Верхние ветви — санитары, живые фильтры для дыма, газа, взвешенных частиц. Они также выделяют большое количество ароматических веществ и газов. А если эти ветви обрезать, то деревья становятся красивыми, но менее полезными».
Беспокойный человек Осипов. Все-то ему разобъясни.
«Красота… во вред?» — спрашивает он. Выходит. Ежели делать бестолково.
Осипов говорит «стригут». Не стригут, а попросту пилят пилой всю верхушку, кромсают, оставляя лишенный всякой зелени жалкий обрубок, трех-четырехметровый пень.
Сколько говорилось о вреде такой, прости господи, подрезки. Ничего не помогает. Режут, пилят. Тополь после этого, как правило, заболевает и вскоре умирает.
Пройдите по улицам городов — сердце замрет при виде искалеченных деревьев. Как не жаль?!? Страсть эта перекинулась и на сельскую местность, и там стали пилить и корнать.

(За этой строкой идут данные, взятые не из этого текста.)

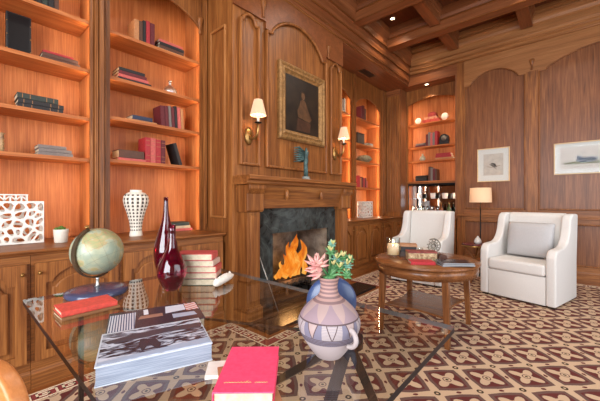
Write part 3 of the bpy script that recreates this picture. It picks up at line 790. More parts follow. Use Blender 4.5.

Удаляется по сути вся зелень, остается только древесная кочерыжка. Только она отрастет, начнет восстанавливать утраченное — опять являются люди, вооруженные громадными садовыми ножницами, и принимаются кромсать.
Надоел весенний тополиный пух? Сажайте мужские особи. В Омске мне показывали питомник, где их выращивают. Разве нельзя сделать так всем? Можно практиковать и подрезку — кронировать, но не карнать, не уродовать.
Понравился приказ, изданный в одном уральском городке по поводу подрезки:
«При этом исходят исключительно из эстетических соображений, упуская из вида тот непреложный факт, что в условиях нашего промышленного района прежде всего следует заботиться о здоровье трудящихся…»
Святая правда.
А не обидно ли, когда получается так, как описывает товарищ В. Селихов:
«Мы с отцом посадили семь верб вдоль канавы, которая тянется у нас в конце огорода. Вот мы и подумали, что эти деревья укрепят края канавы и послужат зеленой стеной, защищающей от шума и пыли (правильно подумали. — Б. Р.). Прошло восемнадцать лет. Деревья выросли — вербы быстро растут. Мы за ними ухаживали, подрезали ветви. Но пришла однажды соседка и говорит, чтобы я убрал деревья. Они разрослись, мешают ее огороду. И вот я спилил эти деревья».
Увы, людям часто мешают деревья…
А то еще бывает и так. Юго-Западный район Свердловска вплотную подошел к сосновому бору. Почему меж стволов тянется дым? Костер так и пылает, лижет стволы. Около него несколько человек. Зачем костер? А с ним, слышь, веселее.
Не после такого ли разгульного хозяйничанья или строительного ухарства Михаил Люгарин написал свои нежно-печальные и тоскующие стихи («Моя березка»):
Над Магниткой птицы пролетают, Опадают клены на траву. Мне моей березки не хватает В городе, В котором я живу.